GIVEN TASK:
Find and copy lines holding "left".

DATA:

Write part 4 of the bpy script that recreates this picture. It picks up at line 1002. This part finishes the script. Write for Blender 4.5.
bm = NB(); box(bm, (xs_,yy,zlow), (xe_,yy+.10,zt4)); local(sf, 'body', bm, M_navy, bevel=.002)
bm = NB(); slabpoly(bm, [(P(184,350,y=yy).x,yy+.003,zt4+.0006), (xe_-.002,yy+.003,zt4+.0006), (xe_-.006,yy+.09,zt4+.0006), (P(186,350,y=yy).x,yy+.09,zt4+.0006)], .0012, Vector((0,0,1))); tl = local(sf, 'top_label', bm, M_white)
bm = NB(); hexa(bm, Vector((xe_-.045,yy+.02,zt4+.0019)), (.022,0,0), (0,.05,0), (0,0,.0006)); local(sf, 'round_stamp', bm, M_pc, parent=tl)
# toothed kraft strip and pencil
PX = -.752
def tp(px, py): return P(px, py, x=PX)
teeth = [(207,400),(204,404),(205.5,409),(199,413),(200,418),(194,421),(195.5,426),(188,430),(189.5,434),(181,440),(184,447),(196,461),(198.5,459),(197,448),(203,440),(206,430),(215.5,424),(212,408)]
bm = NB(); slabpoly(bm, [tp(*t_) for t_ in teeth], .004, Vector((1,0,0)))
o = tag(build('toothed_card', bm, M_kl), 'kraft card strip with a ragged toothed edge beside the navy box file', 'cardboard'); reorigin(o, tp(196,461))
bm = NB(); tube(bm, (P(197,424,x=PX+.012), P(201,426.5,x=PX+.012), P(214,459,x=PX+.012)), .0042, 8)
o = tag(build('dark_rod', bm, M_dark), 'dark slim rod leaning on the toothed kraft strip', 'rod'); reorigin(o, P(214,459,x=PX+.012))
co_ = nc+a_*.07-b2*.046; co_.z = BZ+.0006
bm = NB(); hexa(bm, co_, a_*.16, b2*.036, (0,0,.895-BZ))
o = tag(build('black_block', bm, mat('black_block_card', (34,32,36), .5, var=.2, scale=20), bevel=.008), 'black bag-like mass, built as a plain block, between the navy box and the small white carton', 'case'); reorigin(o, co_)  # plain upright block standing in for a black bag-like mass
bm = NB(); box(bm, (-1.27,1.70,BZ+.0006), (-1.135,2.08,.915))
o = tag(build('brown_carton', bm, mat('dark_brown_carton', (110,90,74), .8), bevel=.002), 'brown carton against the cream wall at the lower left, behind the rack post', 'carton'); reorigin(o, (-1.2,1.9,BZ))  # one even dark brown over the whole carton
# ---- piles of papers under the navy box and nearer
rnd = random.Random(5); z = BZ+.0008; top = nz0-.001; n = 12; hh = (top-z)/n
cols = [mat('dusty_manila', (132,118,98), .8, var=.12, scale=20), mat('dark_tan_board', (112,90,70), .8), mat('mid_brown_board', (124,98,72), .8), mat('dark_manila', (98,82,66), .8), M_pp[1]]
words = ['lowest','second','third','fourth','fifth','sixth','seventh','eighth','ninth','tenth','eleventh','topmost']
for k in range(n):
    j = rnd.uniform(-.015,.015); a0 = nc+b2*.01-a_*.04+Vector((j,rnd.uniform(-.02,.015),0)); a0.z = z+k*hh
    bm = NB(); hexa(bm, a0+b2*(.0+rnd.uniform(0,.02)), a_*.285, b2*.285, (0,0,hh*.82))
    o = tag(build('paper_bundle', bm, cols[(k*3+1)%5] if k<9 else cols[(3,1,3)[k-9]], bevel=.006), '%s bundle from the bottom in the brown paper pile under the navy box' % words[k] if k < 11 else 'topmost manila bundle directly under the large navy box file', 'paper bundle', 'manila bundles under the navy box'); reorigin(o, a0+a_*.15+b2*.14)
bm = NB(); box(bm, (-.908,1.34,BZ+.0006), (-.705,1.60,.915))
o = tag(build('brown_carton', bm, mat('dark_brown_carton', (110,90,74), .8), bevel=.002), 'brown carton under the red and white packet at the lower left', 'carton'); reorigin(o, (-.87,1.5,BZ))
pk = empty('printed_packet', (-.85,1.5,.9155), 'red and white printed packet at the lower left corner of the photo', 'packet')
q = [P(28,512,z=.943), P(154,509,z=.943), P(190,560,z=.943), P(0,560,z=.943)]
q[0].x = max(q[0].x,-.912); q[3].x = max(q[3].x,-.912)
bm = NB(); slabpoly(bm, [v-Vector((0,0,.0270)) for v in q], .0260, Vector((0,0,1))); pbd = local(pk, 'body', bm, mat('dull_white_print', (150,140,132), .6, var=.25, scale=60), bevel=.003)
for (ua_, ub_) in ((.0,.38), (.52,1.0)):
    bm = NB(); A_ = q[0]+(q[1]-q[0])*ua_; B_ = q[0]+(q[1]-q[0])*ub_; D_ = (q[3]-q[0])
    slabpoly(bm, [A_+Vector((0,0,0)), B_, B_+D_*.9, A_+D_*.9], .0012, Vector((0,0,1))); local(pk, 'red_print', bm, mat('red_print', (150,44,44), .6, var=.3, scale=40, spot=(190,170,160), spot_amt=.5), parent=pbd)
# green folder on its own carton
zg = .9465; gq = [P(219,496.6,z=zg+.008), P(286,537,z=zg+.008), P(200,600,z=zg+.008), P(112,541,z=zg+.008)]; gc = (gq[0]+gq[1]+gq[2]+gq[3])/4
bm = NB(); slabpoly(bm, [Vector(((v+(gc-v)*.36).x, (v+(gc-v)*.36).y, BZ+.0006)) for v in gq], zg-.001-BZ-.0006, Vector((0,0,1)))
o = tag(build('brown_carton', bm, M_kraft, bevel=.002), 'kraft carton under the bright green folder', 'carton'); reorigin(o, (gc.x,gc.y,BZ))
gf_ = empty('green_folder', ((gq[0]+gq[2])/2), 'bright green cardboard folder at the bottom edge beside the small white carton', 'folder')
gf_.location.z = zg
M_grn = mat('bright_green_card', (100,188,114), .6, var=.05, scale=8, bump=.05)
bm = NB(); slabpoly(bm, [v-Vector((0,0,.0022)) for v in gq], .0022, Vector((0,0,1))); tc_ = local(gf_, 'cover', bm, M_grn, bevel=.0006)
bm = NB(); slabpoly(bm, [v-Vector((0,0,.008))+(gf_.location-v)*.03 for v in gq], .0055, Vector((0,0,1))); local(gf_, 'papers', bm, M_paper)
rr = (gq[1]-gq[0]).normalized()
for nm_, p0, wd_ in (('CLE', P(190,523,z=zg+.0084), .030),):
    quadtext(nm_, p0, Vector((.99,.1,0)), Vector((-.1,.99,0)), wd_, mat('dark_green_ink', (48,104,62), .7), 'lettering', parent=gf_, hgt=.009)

FINAL ANSWER:
o = tag(build('brown_carton', bm, mat('dark_brown_carton', (110,90,74), .8), bevel=.002), 'brown carton against the cream wall at the lower left, behind the rack post', 'carton'); reorigin(o, (-1.2,1.9,BZ))  # one even dark brown over the whole carton
o = tag(build('brown_carton', bm, mat('dark_brown_carton', (110,90,74), .8), bevel=.002), 'brown carton under the red and white packet at the lower left', 'carton'); reorigin(o, (-.87,1.5,BZ))
pk = empty('printed_packet', (-.85,1.5,.9155), 'red and white printed packet at the lower left corner of the photo', 'packet')